Le Maroc renforce son arsenal juridique pour sécuriser les services cloud
Face à la multiplication des cybermenaces et à la dépendance croissante des administrations et des infrastructures critiques aux services cloud, le Maroc renforce son arsenal juridique. Il s’est, en effet, doté d’un référentiel complet encadrant la qualification des prestataires de services cloud.
Ce texte technique annexé à l’arrêté du Chef du gouvernement n° 3-17-25 du 1er août 2025, et publié dans le dernier Bulletin Officiel (n° 7432), définit des exigences rigoureuses en matière de sécurité, de conformité et de gestion des risques pour les providers cloud souhaitant opérer auprès des entités d’importance vitale au Maroc.
Ce référentiel s’inscrit dans la cadre de la loi n° 05-20 relative à la cybersécurité et du décret n° 2-24-921 encadrant le recours au cloud par les entités vitales. Il vise à garantir que les données sensibles hébergées dans le cloud bénéficient de protections équivalentes à celles exigées sur le territoire national.
Des exigences techniques et organisationnelles strictes
Le texte couvre tous les aspects de la sécurité cloud, dont notamment quatre. Le premier est la sécurité des données: chiffrement obligatoire des données en transit et au repos, gestion sécurisée des clés cryptographiques, et garantie de réversibilité pour les clients. Le deuxième est le contrôle d’accès: authentification multi-facteur, séparation des rôles, audit régulier des droits d’accès.
Le troisième aspect est la sécurité physique: classification des zones (publiques, privées, sensibles), contrôle d’accès biométrique, journalisation des accès physiques. Le quatrième est la gestion des risques: analyse annuelle des risques, documentation des incidents, plans de continuité d’activité.
Les prestataires devront également garantir la localisation des données sensibles sur le territoire marocain pour les services de «Niveau 2», et informer les clients de toute externalisation de sous-traitance.

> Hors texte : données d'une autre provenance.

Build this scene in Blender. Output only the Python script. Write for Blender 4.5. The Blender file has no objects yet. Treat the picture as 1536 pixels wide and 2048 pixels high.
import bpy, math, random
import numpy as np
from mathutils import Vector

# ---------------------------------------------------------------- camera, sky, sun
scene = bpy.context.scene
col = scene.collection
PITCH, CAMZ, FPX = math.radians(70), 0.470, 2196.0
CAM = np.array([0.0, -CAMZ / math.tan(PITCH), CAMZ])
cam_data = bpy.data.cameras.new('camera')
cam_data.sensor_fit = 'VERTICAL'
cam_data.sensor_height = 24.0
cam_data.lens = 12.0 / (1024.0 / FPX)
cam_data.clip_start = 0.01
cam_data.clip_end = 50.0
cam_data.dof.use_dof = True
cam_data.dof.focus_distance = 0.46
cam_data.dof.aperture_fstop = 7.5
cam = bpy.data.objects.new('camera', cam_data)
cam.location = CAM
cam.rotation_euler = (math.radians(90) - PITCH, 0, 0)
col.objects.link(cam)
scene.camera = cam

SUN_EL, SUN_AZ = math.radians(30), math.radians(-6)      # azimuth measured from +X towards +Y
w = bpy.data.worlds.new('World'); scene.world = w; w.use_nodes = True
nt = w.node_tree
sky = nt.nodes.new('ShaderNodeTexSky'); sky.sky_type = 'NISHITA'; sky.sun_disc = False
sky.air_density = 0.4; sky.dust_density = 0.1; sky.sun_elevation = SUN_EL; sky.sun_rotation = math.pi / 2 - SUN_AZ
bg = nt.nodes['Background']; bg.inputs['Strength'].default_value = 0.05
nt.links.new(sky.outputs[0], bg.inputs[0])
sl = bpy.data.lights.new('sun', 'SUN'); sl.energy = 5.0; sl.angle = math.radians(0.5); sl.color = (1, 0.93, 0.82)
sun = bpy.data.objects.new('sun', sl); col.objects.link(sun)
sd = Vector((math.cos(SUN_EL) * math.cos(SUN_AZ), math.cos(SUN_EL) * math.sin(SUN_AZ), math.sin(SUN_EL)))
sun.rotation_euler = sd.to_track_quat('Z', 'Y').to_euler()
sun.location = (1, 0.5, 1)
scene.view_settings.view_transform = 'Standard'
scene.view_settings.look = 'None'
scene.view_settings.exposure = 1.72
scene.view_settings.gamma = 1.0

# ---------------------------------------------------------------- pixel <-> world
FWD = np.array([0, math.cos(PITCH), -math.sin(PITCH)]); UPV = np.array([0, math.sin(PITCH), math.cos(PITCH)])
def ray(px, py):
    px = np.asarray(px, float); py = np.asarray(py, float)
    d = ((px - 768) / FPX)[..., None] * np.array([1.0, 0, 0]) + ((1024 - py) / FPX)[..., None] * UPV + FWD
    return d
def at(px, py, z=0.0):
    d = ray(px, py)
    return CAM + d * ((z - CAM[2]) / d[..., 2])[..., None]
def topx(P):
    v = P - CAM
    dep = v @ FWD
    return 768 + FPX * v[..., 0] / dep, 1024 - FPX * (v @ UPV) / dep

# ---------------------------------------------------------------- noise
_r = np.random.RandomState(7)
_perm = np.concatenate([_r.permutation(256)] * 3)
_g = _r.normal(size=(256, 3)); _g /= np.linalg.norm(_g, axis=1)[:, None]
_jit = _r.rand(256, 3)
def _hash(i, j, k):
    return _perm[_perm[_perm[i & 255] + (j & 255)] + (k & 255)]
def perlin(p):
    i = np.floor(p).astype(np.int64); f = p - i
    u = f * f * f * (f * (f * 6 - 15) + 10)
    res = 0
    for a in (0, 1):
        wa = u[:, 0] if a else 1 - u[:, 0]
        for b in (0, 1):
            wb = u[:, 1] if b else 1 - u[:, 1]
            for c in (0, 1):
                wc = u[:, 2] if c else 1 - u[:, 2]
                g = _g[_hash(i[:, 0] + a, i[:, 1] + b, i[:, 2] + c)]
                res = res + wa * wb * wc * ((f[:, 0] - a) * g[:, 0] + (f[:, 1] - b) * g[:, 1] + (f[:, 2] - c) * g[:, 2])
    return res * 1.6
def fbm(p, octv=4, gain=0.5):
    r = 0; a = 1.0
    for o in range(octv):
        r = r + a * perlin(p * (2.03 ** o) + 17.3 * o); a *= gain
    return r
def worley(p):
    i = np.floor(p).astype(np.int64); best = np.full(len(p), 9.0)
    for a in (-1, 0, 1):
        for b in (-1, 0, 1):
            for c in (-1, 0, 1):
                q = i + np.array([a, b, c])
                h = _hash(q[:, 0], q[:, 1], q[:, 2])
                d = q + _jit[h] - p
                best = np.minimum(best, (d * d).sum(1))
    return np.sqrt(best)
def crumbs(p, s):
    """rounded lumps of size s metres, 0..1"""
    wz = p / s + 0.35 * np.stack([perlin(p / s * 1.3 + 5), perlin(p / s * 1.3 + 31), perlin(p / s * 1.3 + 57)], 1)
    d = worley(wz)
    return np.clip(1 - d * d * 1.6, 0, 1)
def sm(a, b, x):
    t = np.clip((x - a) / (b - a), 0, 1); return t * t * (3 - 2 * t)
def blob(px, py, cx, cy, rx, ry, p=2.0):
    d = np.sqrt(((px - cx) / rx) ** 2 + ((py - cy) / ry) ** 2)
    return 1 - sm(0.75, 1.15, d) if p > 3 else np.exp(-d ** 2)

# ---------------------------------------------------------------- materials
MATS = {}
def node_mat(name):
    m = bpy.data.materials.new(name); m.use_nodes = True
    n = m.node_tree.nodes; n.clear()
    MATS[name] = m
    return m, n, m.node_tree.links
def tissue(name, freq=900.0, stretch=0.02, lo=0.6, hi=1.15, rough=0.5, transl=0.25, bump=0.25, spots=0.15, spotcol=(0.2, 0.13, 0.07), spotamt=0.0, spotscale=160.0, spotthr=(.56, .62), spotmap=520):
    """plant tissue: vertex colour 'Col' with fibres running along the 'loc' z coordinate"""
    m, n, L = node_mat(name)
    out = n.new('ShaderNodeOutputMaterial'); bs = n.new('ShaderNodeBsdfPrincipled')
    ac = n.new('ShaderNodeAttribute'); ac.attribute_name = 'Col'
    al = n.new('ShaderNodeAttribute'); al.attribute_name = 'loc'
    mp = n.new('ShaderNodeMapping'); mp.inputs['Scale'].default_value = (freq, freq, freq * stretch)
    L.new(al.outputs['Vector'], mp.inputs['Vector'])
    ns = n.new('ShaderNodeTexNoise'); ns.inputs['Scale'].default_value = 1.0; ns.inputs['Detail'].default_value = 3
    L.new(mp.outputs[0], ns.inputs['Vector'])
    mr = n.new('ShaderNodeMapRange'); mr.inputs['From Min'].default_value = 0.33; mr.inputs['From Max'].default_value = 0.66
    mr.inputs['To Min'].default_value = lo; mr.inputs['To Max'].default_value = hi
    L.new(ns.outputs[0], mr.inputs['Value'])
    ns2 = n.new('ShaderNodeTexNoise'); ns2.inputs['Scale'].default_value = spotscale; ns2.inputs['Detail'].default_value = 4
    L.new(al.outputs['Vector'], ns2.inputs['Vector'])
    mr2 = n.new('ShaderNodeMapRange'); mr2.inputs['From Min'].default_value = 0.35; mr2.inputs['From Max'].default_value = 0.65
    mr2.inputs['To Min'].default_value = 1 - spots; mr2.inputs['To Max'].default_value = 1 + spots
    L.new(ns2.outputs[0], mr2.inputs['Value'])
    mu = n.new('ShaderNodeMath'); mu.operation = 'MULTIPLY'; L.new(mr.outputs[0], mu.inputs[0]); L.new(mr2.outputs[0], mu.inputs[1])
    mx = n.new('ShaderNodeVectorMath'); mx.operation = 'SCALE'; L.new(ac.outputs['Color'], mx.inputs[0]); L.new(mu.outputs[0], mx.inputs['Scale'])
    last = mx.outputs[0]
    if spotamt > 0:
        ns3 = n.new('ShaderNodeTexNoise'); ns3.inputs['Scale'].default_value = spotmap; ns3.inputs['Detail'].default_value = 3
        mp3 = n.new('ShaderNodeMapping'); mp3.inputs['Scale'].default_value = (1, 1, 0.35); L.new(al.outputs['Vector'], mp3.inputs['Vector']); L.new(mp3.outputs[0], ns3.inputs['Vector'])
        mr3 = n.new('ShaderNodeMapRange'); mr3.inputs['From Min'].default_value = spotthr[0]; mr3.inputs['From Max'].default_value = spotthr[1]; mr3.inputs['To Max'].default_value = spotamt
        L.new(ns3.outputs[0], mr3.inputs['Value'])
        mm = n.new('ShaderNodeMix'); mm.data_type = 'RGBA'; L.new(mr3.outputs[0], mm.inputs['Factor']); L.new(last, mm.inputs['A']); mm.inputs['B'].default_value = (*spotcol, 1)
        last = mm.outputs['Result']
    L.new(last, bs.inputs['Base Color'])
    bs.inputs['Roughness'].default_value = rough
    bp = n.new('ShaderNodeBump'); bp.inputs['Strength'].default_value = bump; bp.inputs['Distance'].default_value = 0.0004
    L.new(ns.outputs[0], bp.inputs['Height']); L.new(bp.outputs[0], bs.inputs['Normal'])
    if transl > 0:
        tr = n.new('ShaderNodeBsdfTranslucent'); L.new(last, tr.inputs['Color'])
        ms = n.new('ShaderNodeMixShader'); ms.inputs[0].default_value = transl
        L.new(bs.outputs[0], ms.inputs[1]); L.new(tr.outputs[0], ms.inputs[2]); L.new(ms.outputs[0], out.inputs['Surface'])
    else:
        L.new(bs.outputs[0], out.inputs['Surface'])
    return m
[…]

Un processus de qualification en quatre étapes
La qualification, délivrée par l’autorité nationale de cybersécurité (Direction générale de la sécurité des systèmes d’information-DGSSI), suivra un processus rigoureux incluant la soumission d’un dossier complet, des audits techniques, et des vérifications des sous-traitants. Les modèles de demande et les engagements requis seront publiés sur le site web de la DGSSI.
Un alignement sur les meilleures pratiques internationales
Inspiré des meilleures pratiques internationales, le référentiel marocain se veut pragmatique et adapté aux enjeux locaux. Il distingue notamment les responsabilités entre prestataires et clients selon le type de service (IaaS, PaaS, SaaS), clarifiant ainsi les attentes pour chaque partie.
Pour IaaS (Infrastructure as a service-Infrastructure en tant que service), le fournisseur cloud fournit les ressources informatiques de base: serveurs, stockage, réseaux, machines virtuelles.
S’agissant du PaaS (Platform as a Service-Plateforme en tant que service), le prestataire fournit l’infrastructure plus l’environnement d’exécution (systèmes d’exploitation, bases de données, serveurs web, outils de développement).
Quant au SaaS (Software as a Service-Logiciel en tant que service), le fournisseur cloud fournit une application clé en main, accessible via internet.
Une avancée stratégique pour la cybersécurité nationale
L’adoption de ce référentiel représente une avancée stratégique majeure pour la cybersécurité nationale, indique le patron d’une société marocaine de cybersécurité.
En fixant des standards stricts de sécurité technique, organisationnelle et juridique, le Maroc se dote d’un cadre solide pour encadrer un secteur où les risques de fuite, de sabotage ou de dépendance excessive vis-à-vis d’opérateurs étrangers sont réels, note-t-il.
Cette démarche contribue à instaurer un équilibre entre innovation numérique et souveraineté des données, enjeu central à l’heure où le cloud devient un pilier de la transformation digitale des administrations et des entreprises, ajoute-t-il.
Par ailleurs, ce dispositif place le Maroc dans le sillage des grandes puissances numériques qui imposent à leurs fournisseurs de cloud des exigences de conformité et de transparence. L’alignement sur les bonnes pratiques internationales renforce l’attractivité du pays pour les investisseurs, tout en offrant une meilleure protection aux entités d’importance vitale.
La distinction claire entre les responsabilités des fournisseurs et celles des clients, selon les modèles IaaS, PaaS et SaaS, marque également un tournant pédagogique, puisqu’elle clarifie les zones de responsabilité partagée, souvent source de confusion et de vulnérabilités, selon ce chef d’entreprise.